* BEGIN *

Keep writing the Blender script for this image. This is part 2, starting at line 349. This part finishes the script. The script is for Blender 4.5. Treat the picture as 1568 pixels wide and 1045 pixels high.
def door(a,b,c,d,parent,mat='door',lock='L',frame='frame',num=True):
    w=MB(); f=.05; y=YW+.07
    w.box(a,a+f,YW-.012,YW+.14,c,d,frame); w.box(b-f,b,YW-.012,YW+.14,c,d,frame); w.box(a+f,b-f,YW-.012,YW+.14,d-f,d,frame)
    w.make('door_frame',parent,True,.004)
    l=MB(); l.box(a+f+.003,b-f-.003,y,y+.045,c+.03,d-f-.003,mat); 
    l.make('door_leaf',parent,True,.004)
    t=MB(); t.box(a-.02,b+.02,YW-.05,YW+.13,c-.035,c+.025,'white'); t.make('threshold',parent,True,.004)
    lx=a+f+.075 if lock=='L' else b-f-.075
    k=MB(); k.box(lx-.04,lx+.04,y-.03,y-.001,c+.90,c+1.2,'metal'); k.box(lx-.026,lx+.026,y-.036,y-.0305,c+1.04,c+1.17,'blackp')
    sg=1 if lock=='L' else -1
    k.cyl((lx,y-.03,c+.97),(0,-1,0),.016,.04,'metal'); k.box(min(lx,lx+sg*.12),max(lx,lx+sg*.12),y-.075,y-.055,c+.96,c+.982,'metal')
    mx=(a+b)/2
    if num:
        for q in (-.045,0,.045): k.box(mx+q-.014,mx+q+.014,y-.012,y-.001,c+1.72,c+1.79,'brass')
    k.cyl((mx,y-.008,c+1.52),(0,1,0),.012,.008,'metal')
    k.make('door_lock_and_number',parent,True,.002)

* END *

• **Written request**
Write the whole listing out again. Keep every line exactly as it is.

• **The result**
Keep writing the Blender script for this image. This is part 2, starting at line 349. This part finishes the script. The script is for Blender 4.5. Treat the picture as 1568 pixels wide and 1045 pixels high.
def door(a,b,c,d,parent,mat='door',lock='L',frame='frame',num=True):
    w=MB(); f=.05; y=YW+.07
    w.box(a,a+f,YW-.012,YW+.14,c,d,frame); w.box(b-f,b,YW-.012,YW+.14,c,d,frame); w.box(a+f,b-f,YW-.012,YW+.14,d-f,d,frame)
    w.make('door_frame',parent,True,.004)
    l=MB(); l.box(a+f+.003,b-f-.003,y,y+.045,c+.03,d-f-.003,mat); 
    l.make('door_leaf',parent,True,.004)
    t=MB(); t.box(a-.02,b+.02,YW-.05,YW+.13,c-.035,c+.025,'white'); t.make('threshold',parent,True,.004)
    lx=a+f+.075 if lock=='L' else b-f-.075
    k=MB(); k.box(lx-.04,lx+.04,y-.03,y-.001,c+.90,c+1.2,'metal'); k.box(lx-.026,lx+.026,y-.036,y-.0305,c+1.04,c+1.17,'blackp')
    sg=1 if lock=='L' else -1
    k.cyl((lx,y-.03,c+.97),(0,-1,0),.016,.04,'metal'); k.box(min(lx,lx+sg*.12),max(lx,lx+sg*.12),y-.075,y-.055,c+.96,c+.982,'metal')
    mx=(a+b)/2
    if num:
        for q in (-.045,0,.045): k.box(mx+q-.014,mx+q+.014,y-.012,y-.001,c+1.72,c+1.79,'brass')
    k.cyl((mx,y-.008,c+1.52),(0,1,0),.012,.008,'metal')
    k.make('door_lock_and_number',parent,True,.002)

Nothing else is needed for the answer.